Monday, September 08, 2008

Guest Blog by Dina: Getting Older

5 Ways You Know You're Getting Old (revealed at a Dave Matthews Concert):

5.  You keep thinking to yourself, "Wow!  That fiddle player is amazing!"

4.  You sit by the edge of the open admission amphitheater seating so that you can only see Dave's profile, but who cares because you can get to the bathroom easily.

3.   You want to get to the bathroom easily not because of beer, but just because that's how it is now.

2.  You sneak trail mix bars and fruit in your purse into the concert.

And the final way you know you're getting old?

1.  Instead of being inspired by love, you want to tell the groping young couple in front of you "Just wait.  Get married.  Have kids.  And then let's see how much you want to slobber over each other."

Oh, and you also want to hit them...Hard.

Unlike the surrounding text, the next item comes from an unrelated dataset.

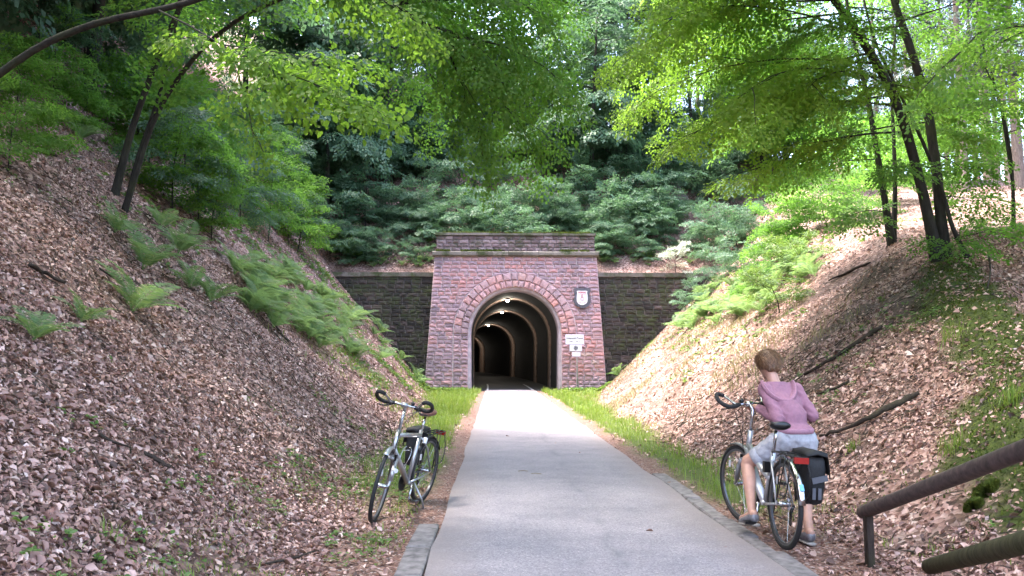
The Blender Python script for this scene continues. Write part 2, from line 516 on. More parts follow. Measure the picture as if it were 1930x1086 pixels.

Thursday, September 04, 2008

Man's Best Friend, Not Infant's Best Friend

Landon's been around for 5 months now.  And generally speaking, I could care less.  He doesn't spit up nearly as much as Wyatt did, so really, what's in it for me?  But in the effort to welcome him to the family, I do occasionally pay attention to him.  A lick here, the graze of my tail there, etc. etc.  But he's not interested.  In fact, he's disinterested.  
I mean, look!  It's not like I'm not trying, right???  Best friends, my furry butt.  I give up.  I'll just try again some other day (like when he's 1 and drops me goldfish and cheerios like my good buddy Wyatt).